Changes… Some people hate changes and some are almost addicted to the feeling of newness. There’s a category of people who enjoy having a routine and even a slight deviation can shake their inner balance, and then there are people like me, who always jump at the opportunity to transform their lives and get incredibly bored doing the same thing! After critically evaluating my progress during the first few months in Bristol, I came to the conclusion that the current stage set up wasn’t going to take me any further than local coffee shops. I needed to introduce something new and make my performance bigger, so, as a true appreciator of changes, I eagerly sprung into action!

What was I lacking as an artist that prevented me from progressing further in the industry? Almost half a year passed, and regardless of the increased number of gigs and a small number of followers on my Facebook page, it still felt like I wasn’t going anywhere. Promoters kept repeating that the best way to make it in the industry was to form a band, record-labels kept ignoring my emails, and no managers had come knocking on my door. It was high time to make corrections to my plan but I was a long way away from figuring out what those corrections should be.
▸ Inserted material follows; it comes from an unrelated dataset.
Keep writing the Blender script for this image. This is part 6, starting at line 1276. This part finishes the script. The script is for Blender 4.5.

For a brief moment, I seriously considered joining a band and even got a few invitations to become a band member! However, it didn’t take long for me to realise that meeting the right bandmates was like meeting your one true love, and at times it felt like I had more chances to meet the love of my life than to form a reliable band full of like-minded musicians with similar goals and compatible egos.
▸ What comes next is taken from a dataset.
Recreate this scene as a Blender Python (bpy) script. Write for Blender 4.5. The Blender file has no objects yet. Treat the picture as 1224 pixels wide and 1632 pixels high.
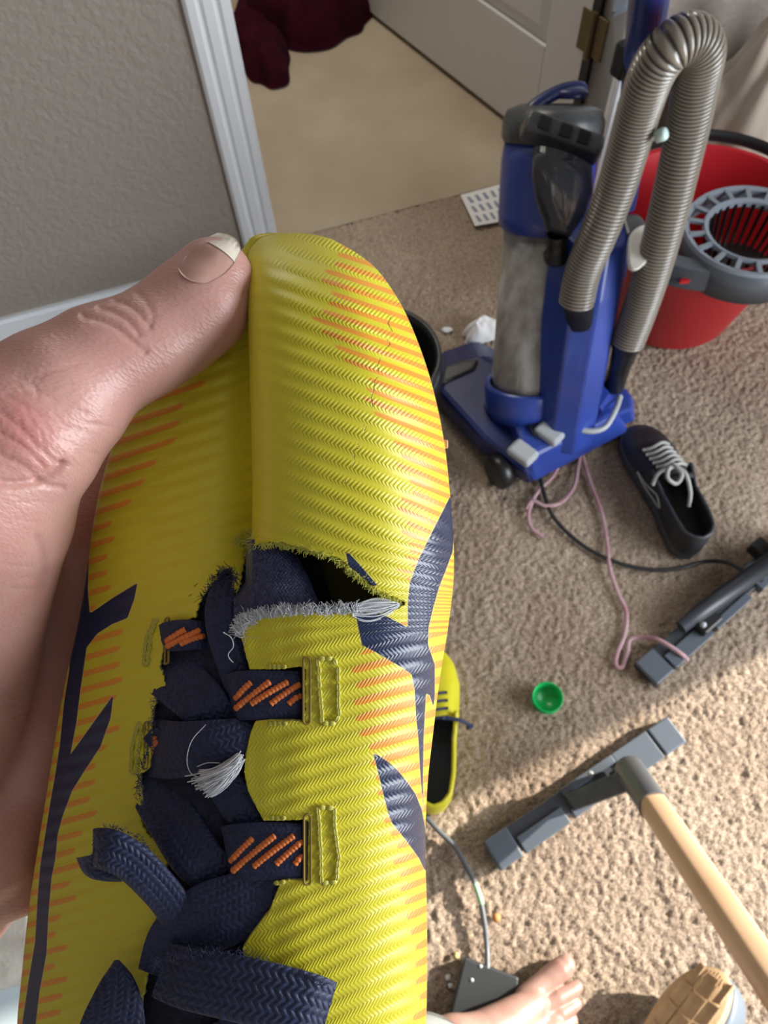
import bpy, math
import numpy as np
from mathutils import Matrix, Vector
rng = np.random.default_rng(7)
S = bpy.context.scene
COL = S.collection

# ------------------------------------------------------------------ camera
H = 1.35; F = 1180.0; CX, CY = 612.0, 816.0
_dx, _dy = 655 - CX, 1440 - CY
TH = math.atan(math.hypot(_dx, _dy) / F); ROLL = math.atan2(_dx, _dy)
FWD = np.array([0, math.sin(TH), -math.cos(TH)])
_R = np.array([1., 0, 0]); _U = np.array([0, math.cos(TH), math.sin(TH)])
RT = math.cos(ROLL) * _R - math.sin(ROLL) * _U
UP = math.sin(ROLL) * _R + math.cos(ROLL) * _U
cam = bpy.data.cameras.new('camera'); camo = bpy.data.objects.new('camera', cam); COL.objects.link(camo)
cam.sensor_fit = 'VERTICAL'; cam.sensor_height = 36; cam.lens = 36 * F / 1632
cam.clip_start = .01; cam.clip_end = 50
m = Matrix.Identity(4)
for i in range(3):
    m[i][0] = RT[i]; m[i][1] = UP[i]; m[i][2] = -FWD[i]
m[0][3], m[1][3], m[2][3] = 0, 0, H
camo.matrix_world = m
cam.dof.use_dof = True; cam.dof.focus_distance = .165; cam.dof.aperture_fstop = 38
S.camera = camo
# ------------------------------------------------------------------ light
S.view_settings.view_transform = 'Standard'; S.view_settings.look = 'None'
S.view_settings.gamma = 1; S.view_settings.use_curve_mapping = False
S.view_settings.exposure = 0.55
w = bpy.data.worlds.new('daylight'); S.world = w; w.use_nodes = True
w.node_tree.nodes['Background'].inputs[0].default_value = (.80, .90, 1, 1)
w.node_tree.nodes['Background'].inputs[1].default_value = .20
SUN_AZ = math.radians(13); SUN_EL = math.radians(25)
sun = bpy.data.lights.new('sun', 'SUN'); sun.energy = 8.0; sun.angle = math.radians(.9); sun.color = (1, .92, .80)
suno = bpy.data.objects.new('sun', sun); COL.objects.link(suno)
sd = Vector((math.cos(SUN_EL) * math.cos(SUN_AZ), math.cos(SUN_EL) * math.sin(SUN_AZ), math.sin(SUN_EL)))
suno.rotation_euler = sd.to_track_quat('Z', 'Y').to_euler(); suno.location = (3, 1, 2)
def area(name, loc, target, sx, sy, power, color):
    l = bpy.data.lights.new(name, 'AREA'); l.shape = 'RECTANGLE'; l.size = sx; l.size_y = sy; l.energy = power; l.color = color
    o = bpy.data.objects.new(name, l); COL.objects.link(o); o.location = loc
    o.rotation_euler = (Vector(target) - Vector(loc)).to_track_quat('-Z', 'Y').to_euler(); return o
area('window_daylight', (1.96, -.22, 1.02), (0, -.15, 1.0), 1.5, 1.35, 54, (.90, .95, 1))
area('hall_fill_light', (-.3, 2.5, 2.3), (-.1, 2.3, 0), .7, .7, 17, (1, .93, .82))  # added fill lamp that brightens the hall; no fixture known there

# ------------------------------------------------------------------ helpers
def P(px, py, z=0.):
    v = (px - CX) * RT - (py - CY) * UP + F * FWD
    return np.array([0, 0, H]) + (z - H) / v[2] * v
def PD(px, py, dep):
    px = np.asarray(px, float); py = np.asarray(py, float); dep = np.asarray(dep, float)
    v = (px[..., None] - CX) / F * RT - (py[..., None] - CY) / F * UP + FWD
    return np.array([0, 0, H]) + dep[..., None] * v
def proj(V):
    q = V - np.array([0, 0, H]); wz = q @ FWD
    return CX + F * (q @ RT) / wz, CY - F * (q @ UP) / wz
WL = {}
def tag(o, label=None, cat=None, group=None, kind=None):
    if label: o['label'] = label
    if cat: o['category'] = cat
    if group: o['group'] = group
    if kind: o['kind'] = kind
    return o
def thing(name, label, cat, loc, group=None):
    o = bpy.data.objects.new(name, None); COL.objects.link(o); o.location = tuple(loc); o.empty_display_size = .02
    WL[o] = np.array(loc, float); tag(o, label, cat, group); return o
def finish(name, me, mat, parent, org):
    o = bpy.data.objects.new(name, me); COL.objects.link(o)
    for mm in (mat if isinstance(mat, (list, tuple)) else [mat]): me.materials.append(mm)
    if parent is not None:
        o.parent = parent; o.location = tuple(org - WL[parent])
    else: o.location = tuple(org)
    WL[o] = org; return o
def mesh(name, V, Fc, mat, parent=None, smooth=True, attrs=None, label=None, cat=None, kind=None, group=None, bevel=0, base=False, sharp=None):
    V = np.asarray(V, float).reshape(-1, 3)
    org = V.mean(0) if len(V) else np.zeros(3)
    if base: org = np.array([org[0], org[1], V[:, 2].min()])
    me = bpy.data.meshes.new(name)
    if isinstance(Fc, np.ndarray):
        n, k = Fc.shape
        me.vertices.add(len(V)); me.vertices.foreach_set('co', (V - org).astype(np.float32).ravel())
        me.loops.add(n * k); me.loops.foreach_set('vertex_index', Fc.astype(np.int32).ravel())
        me.polygons.add(n); me.polygons.foreach_set('loop_start', np.arange(0, n * k, k, dtype=np.int32))
        me.update(calc_edges=True)
    else:
        me.from_pydata([tuple(v) for v in (V - org)], [], [tuple(int(i) for i in f) for f in Fc])
    me.polygons.foreach_set('use_smooth', [smooth] * len(me.polygons))
    if attrs:
        for k, a in attrs.items():
            at = me.attributes.new(k, 'FLOAT', 'POINT'); at.data.foreach_set('value', np.asarray(a, np.float32).ravel())
    me.update()
    o = finish(name, me, mat, parent, org)
    if bevel:
        b = o.modifiers.new('bevel', 'BEVEL'); b.width = bevel; b.segments = 2; b.limit_method = 'ANGLE'; b.angle_limit = math.radians(35)
    if sharp is not None and smooth:
        try: me.set_sharp_from_angle(angle=math.radians(sharp))
        except Exception: pass
    tag(o, label, cat, group, kind); return o
def root_tag(o, label, cat, group=None): return tag(o, label, cat, group)
class G:
    def __init__(s): s.V = []; s.F = []; s.n = 0
    def add(s, V, Fc):
        V = np.asarray(V, float).reshape(-1, 3)
        s.V.append(V); s.F += [tuple(int(i) + s.n for i in f) for f in Fc]; s.n += len(V); return s
    def make(s, name, mat, parent=None, **k): return mesh(name, np.concatenate(s.V), s.F, mat, parent, **k)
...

Nevertheless, even if I was the luckiest girl on Earth, I knew that joining a band wouldn’t have solved my problems. If I wanted to make the band work, I would have needed to learn how to compromise and I wasn’t ready to do it with the material I already had. I was so passionate about my music and the creative vision I had for it that I knew it wouldn’t take long for me to turn into a dictator instead of a member. My alternative was to hire session musicians who would play exactly what I wanted them to without any confrontations but that would require a hefty budget, which I, as a starting out musician, didn’t really have.
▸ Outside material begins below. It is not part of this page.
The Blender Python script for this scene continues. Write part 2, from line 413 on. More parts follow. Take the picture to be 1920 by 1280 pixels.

It was obvious that I wasn’t ready to stop being a solo act but I refused to believe that only a band could help me become successful. I realised that I could alter my sound and make it bigger without anyone else’s help! I could already play the instruments by myself and all I really needed was to simply fill in the gaps while I was switching between the instruments and preparing for a new part. Basically, all I really needed was a loop station, to which I was introduced by a local musician called Mike Dennis.

Mike and I played the same local showcase and his slot was right after mine. He entered the stage with a violin in his hands and headed straight to his cajón and a bunch of pedals on the floor. His performance was one of the biggest musical surprises to date! Mike’s music was a quirky mix of classical melodies, beatboxing, percussion, rap, and a bunch of special effects arranged through his loop station. Mike’s performance absolutely blew my mind and raised a million questions in my head that I desperately needed to find the answers to! I spent a ridiculous amount of time on the internet and in local music shops trying to figure out what would work best for my new musical ideas! After weeks of interrogating the staff, researching the internet and testing different modules, I finally purchased a BOSS-RC 30 loop station. Soon after that, my whole live set changed!

After hours of rehearsals, never-ending experiments, a lot of embarrassing situations on stage where things just wouldn’t work and endless technical glitches, I finally found my new sound! For the first time, I could play my songs exactly how they sounded in my head! I added harmonies, percussion, included more instruments and properly got into sound layering! Once I got more or less comfortable with the loop station, I took it further and purchased a vocal processor, which introduced me to multiple vocal effects and helped bring variety to my vocal parts! A few months had passed before I got used to my new toys, got comfortable playing live and learned how to correct mistakes without stopping. My set had finally turned into an actual show and I could tell that the audience was enjoying it more!

In the end, all the hard work had paid off! People started coming up to me after gigs and asking where they could find my music. Promoters wanted to invite me to play at their events without me having to inquire with them first. I was even asked to play an encore once, which had never happened to me before and felt absolutely incredible! The feeling that the audience didn’t want to let me go was exhilarating and for the first time, I felt like my plan was really working out.